## ITEMS
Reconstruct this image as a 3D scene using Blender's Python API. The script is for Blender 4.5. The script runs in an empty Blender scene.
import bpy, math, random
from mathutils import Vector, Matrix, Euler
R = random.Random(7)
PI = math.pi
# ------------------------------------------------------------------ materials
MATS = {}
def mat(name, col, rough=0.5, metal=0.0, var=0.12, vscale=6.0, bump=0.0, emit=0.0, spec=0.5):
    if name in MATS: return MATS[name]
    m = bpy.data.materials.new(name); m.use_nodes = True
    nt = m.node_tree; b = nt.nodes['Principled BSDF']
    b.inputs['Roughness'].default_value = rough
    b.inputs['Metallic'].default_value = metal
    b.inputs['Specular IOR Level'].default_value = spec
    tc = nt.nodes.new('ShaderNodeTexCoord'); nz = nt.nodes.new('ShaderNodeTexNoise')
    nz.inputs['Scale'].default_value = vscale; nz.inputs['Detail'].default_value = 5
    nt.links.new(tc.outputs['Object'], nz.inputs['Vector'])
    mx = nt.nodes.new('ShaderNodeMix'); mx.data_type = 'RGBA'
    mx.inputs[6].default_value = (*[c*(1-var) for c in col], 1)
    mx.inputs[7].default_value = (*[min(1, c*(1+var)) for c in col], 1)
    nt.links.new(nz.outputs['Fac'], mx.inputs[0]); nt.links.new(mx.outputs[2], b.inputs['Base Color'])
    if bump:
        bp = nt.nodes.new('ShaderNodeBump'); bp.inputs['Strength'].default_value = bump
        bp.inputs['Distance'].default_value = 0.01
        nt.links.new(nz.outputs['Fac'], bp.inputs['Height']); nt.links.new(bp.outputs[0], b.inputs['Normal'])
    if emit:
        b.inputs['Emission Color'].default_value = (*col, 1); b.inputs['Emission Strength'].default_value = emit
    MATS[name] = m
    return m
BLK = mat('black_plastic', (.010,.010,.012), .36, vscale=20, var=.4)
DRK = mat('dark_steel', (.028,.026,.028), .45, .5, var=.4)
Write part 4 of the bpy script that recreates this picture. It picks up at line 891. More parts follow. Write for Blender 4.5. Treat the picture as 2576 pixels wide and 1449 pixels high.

## STATED TASK
Copy every record exactly, with nothing added or dropped.

## SOLUTION TO THE PROBLEM
Reconstruct this image as a 3D scene using Blender's Python API. The script is for Blender 4.5. The script runs in an empty Blender scene.
import bpy, math, random
from mathutils import Vector, Matrix, Euler
R = random.Random(7)
PI = math.pi
# ------------------------------------------------------------------ materials
MATS = {}
def mat(name, col, rough=0.5, metal=0.0, var=0.12, vscale=6.0, bump=0.0, emit=0.0, spec=0.5):
    if name in MATS: return MATS[name]
    m = bpy.data.materials.new(name); m.use_nodes = True
    nt = m.node_tree; b = nt.nodes['Principled BSDF']
    b.inputs['Roughness'].default_value = rough
    b.inputs['Metallic'].default_value = metal
    b.inputs['Specular IOR Level'].default_value = spec
    tc = nt.nodes.new('ShaderNodeTexCoord'); nz = nt.nodes.new('ShaderNodeTexNoise')
    nz.inputs['Scale'].default_value = vscale; nz.inputs['Detail'].default_value = 5
    nt.links.new(tc.outputs['Object'], nz.inputs['Vector'])
    mx = nt.nodes.new('ShaderNodeMix'); mx.data_type = 'RGBA'
    mx.inputs[6].default_value = (*[c*(1-var) for c in col], 1)
    mx.inputs[7].default_value = (*[min(1, c*(1+var)) for c in col], 1)
    nt.links.new(nz.outputs['Fac'], mx.inputs[0]); nt.links.new(mx.outputs[2], b.inputs['Base Color'])
    if bump:
        bp = nt.nodes.new('ShaderNodeBump'); bp.inputs['Strength'].default_value = bump
        bp.inputs['Distance'].default_value = 0.01
        nt.links.new(nz.outputs['Fac'], bp.inputs['Height']); nt.links.new(bp.outputs[0], b.inputs['Normal'])
    if emit:
        b.inputs['Emission Color'].default_value = (*col, 1); b.inputs['Emission Strength'].default_value = emit
    MATS[name] = m
    return m
BLK = mat('black_plastic', (.010,.010,.012), .36, vscale=20, var=.4)
DRK = mat('dark_steel', (.028,.026,.028), .45, .5, var=.4)
Write part 4 of the bpy script that recreates this picture. It picks up at line 891. More parts follow. Write for Blender 4.5. Treat the picture as 2576 pixels wide and 1449 pixels high.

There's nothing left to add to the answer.